1. Call Vintage and find out if there is a smaller air jet available(which will richen the transition). A bigger air jet will lean the transition even more. If not available, you can solder the hole and re-drill it smaller.

2. Replace dual Solex 1 barrels with Weber IDF 44 or 48 or Dellorto DRLA 45. If you get Webers, I recommend Italian or Spanish, not the Chinese copies which still say Weber on them.

Last edited by DannyP

Respectfully, and in deference to the man from NY whose advice you should always listen to: 95% of all carburation problems are ignition. What are you running for an ignition system? How are you setting timing? If you are setting it properly (at 28*- 32* at full advance), where does the initial timing fall?

If the initial timing is at TDC and your advance doesn't come in quickly enough, it'll have a flat spot just off idle. I'd like to see at least 20*+ at 2000 RPM.

Generally speaking, you're on your idle jets a lot longer than most people think. You may not even be in transition at 2000 RPM.

Do you have access to an A:F meter?

Thank you for the replies Danny and Stan.  No, I don't have an A/F meter.

Notably soon after I received the car I had idle problems.  After pulling and reading the spark plugs I concluded that the passenger carburetor was too lean and could not be cured by adjusting the idle jet screw.  I pulled the idle jet and discovered it was plugged with some sort of hard debris.  I dislodged the debris with a small gauge wire, reinstalled the jet and the motor now idles perfectly. I'm now beginning to wonder if something has clogged the low speed port in the body of that same carburetor.


Quick update: I removed the passenger side carburetor and worked a small gauge wire through all the transition ports.  I then blew high-pressure air through each port and it appears that a result of this work my lean spot is mostly gone. The carburetors are new so I suspect some metal flashing from the castings or possibly machining swarf became lodged at the transition ports, similar to what happened with my idle port on this particular carburetor.


Might I add that it might not be something to do with bits in the new carbs, but more likely due to bits in the fuel supply system.  and clogged idle jets are a topic probably discussed more here than any other single thing.  It's good you have gotten your OJT on how to do a quick R&R and blow out.  My lengthy battle with such troubles on my 44 IDF webers did finally resolve favorably, and I could go in to all that entailed, but not now, not here, only to say one component to the fix very well could have been using the right spec fuel line hose (good for FI and ethanol laced gas)  PLUS, and this is a biggie I believe, a proper fuel filter.  Do your research and you will discover that fuel filters come in an array of particle sizes that they filter down to.  I got one that catches very small stuff.  As I said, many things were done to get things right with my Webers, so its hard to tell which may have been the basic problem.  I believe very fine fuel line filtering played a part.  Those plastic and paper filters you see all over might work OK for your lawn mower, but not so good for finicky idle jets.

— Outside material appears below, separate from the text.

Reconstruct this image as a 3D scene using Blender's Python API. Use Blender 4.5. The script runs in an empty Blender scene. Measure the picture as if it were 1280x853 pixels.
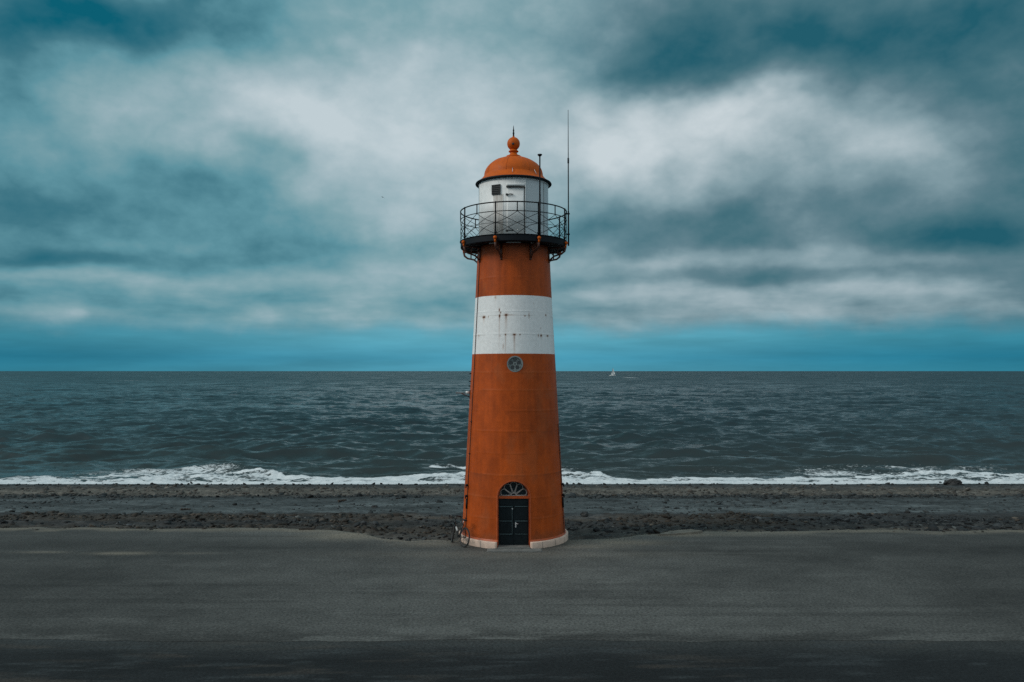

As Jason found out, new carbs are dirty. I have always advocated disassembly and cleaning and adjustment before installation. The manufacturers don't care if you have problems. They just want to sell more carbs. They DO NOT clean them enough, maybe at all.

Float heights MUST be set, they are not done with any accuracy at all in the factory. I set Bob's carbs but then shipped them to Florida. I would not be surprised if they were out of adjustment when they got there. Nor would I be insulted if they were opened up to check.

A friend of mine bought PMO carbs recently for his 911. I asked if he had cleaned them as I suggested, and he did not. I'm quite sure they are dirty and also 100% positive the float heights don't match. The triple throat carbs have a sight glass for float height, so that was easy to see.

@Robert M posted:

Just say something like, "I drank way too much last night and I swarfed myself.".

When they ask what it means just say you simultaneously barfed and $hit yourself at the same time. I'm making up a new definition so the word is easier to use.

And you think at your age everyone will still treat you with the same respect and enjoy your charm after that little tell-all?  I don't think so, Robert!